Elementi di struttura del sentimento

TEATRO SETTIMO

 

ELEMENTI DI STRUTTURA DEL SENTIMENTO

 

progetto Gabriele Vacis da Le affinità elettive di J.W. Goethe
di Laura Curino, Lucio Diana, Mariella Fabbris, Roberto Tarasco, Gabriele Vacis, Adriana Zamboni
con Gabriella Bordin, Laura Curino, Mariella Fabbris, Rosalba Legato, Cristina Torriti, Adriana Zamboni
regia Gabriele Vacis, Roberto Tarasco
allestimenti Lucio Diana, Adriana Zamboni, Mariella Fabbris
immagini Lucio Diana, Adriana Zamboni
costumi Adriana Zamboni, Mariella Fabbris
suono e luci Roberto Tarasco
foto di scena Maurizio Buscarino
pubbliche relazioni Mariella Fabbris
organizzazione Paolo Ambrosino
ufficio stampa Antonia Spaliviero
direzione amministrativa Mario Agostinoni

produzione F.I.A.T. Teatro Settimo

 

La vicenda è quella narrata nelle Affinità elettive di Goethe: due coppie si dissolvono e si ricompongono incrociate, un bambino muore, un parco cresce dentro al progetto di un paesaggio ideale di stampo illuminista. Ma gli aristocratici protagonisti non sono mai visibili: per loro parla, soffre, agisce la servitù. È un’angolatura quantomeno inconsueta quella attraverso cui si intravede l’opera di Goethe Le affinità elettive. Se nelle Affinità elettive i protagonisti sono Edoardo e Carlotta, Ottilia e il Capitano, con le loro storie incrociate, complesse, finite male, nonché i loro fantastici progetti qualche volta irrealizzabili qualche volta incompiuti, in Elementi di struttura del sentimento questi personaggi non sono presenti, ma si concretizzano attraverso il narrare delle loro sei «servette che animano la scena». Una storia questi spiata dal buco della serratura, vissuta di riflesso, che ha come protagonisti personaggi che nella realtà protagonisti non sono.
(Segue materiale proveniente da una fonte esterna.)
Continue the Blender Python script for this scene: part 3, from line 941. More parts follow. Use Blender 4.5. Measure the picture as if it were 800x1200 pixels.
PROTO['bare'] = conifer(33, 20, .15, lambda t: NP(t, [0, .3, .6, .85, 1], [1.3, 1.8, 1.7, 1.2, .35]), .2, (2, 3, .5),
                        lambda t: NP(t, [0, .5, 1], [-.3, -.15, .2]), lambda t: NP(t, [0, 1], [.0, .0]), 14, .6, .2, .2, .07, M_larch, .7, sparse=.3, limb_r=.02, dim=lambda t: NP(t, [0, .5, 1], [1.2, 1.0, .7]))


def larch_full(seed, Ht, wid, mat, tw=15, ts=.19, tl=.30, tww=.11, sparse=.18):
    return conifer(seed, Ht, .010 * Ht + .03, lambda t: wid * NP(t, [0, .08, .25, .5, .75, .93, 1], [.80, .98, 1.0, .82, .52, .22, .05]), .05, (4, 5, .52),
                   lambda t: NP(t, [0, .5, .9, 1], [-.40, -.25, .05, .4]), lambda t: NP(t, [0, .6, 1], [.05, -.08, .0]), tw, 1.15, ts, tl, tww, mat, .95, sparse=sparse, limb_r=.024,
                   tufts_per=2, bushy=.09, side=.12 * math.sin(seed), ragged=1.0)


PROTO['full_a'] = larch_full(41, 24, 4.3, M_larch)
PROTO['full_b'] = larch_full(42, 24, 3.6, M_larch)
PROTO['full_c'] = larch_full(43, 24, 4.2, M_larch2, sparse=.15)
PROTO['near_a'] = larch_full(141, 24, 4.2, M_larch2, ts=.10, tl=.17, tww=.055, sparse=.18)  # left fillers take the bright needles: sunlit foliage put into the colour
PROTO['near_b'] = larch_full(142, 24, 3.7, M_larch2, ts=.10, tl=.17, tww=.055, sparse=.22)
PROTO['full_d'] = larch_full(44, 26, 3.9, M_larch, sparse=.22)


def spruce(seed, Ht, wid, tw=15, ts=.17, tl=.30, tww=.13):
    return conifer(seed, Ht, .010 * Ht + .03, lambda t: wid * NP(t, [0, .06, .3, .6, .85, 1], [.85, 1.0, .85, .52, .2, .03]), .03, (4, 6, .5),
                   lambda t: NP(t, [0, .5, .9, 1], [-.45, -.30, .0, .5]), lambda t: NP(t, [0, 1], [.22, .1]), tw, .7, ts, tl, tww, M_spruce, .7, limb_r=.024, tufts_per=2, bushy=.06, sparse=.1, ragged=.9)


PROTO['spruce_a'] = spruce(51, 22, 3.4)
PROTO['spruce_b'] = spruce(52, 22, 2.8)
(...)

La servitù attende l’arrivo dei padroni, c’è tanto da fare, da preparare; l’attesa è elettrizzante, tutto deve essere perfetto. Il castello vestito a festa e l’accoglienza preparata nei minimi particolari, come una sorta di messa in scena da provare e riprovare. E finalmente l’attesa viene ripagata, i padroni arrivano. Li accompagna il Capitano che avrà il compito di curare il loro nuovo fantastico progetto: un grande parco. Ma a chi serve il parco, che senso ha pensare a questo progetto? Un parco ci mette decenni a crescere, non si riuscirà a vederne il compimento.
Le sei donne non si fanno più domande, il progetto non è loro, loro dovranno solo occuparsi della sua realizzazione pratica; d’altro canto per i padroni non è importante il compimento del parco, quanto il suo essere pensato, progettato, avviato verso una potenziale realizzazione. Nessuno degli ideatori ne godrà gli ipotetici frutti, a nessuno di loro interessa, possono anche andarsene. Ora sono di nuovo rimaste sole, solo la servitù si è fermata al castello, e nelle lunghe sere d’inverno combattono la solitudine giocando a raccontarsi tutto ciò che riaffiora alla loro memoria: i ricordi comuni, le speranze svanite, come quella volta che avevano condiviso con trepidazione l’attesa di quel bambino che la signora avrebbe messo al mondo di li a poco e poi lui era morto, come se la loro attesa non tosse valsa a nulla, a nulla i loro preparativi. I ricordi vanno via via esaurendosi lasciando di nuovo spazio ai giochi. E poi sono ancora racconti, gesti.
La storia non è finita, non può finire perché in fondo non è la loro storia quella che stanno raccontando.

1986 Premio Ubu per miglior spettacolo di ricerca.

Debutto: Santarcangelo di Romagna, novembre 1985.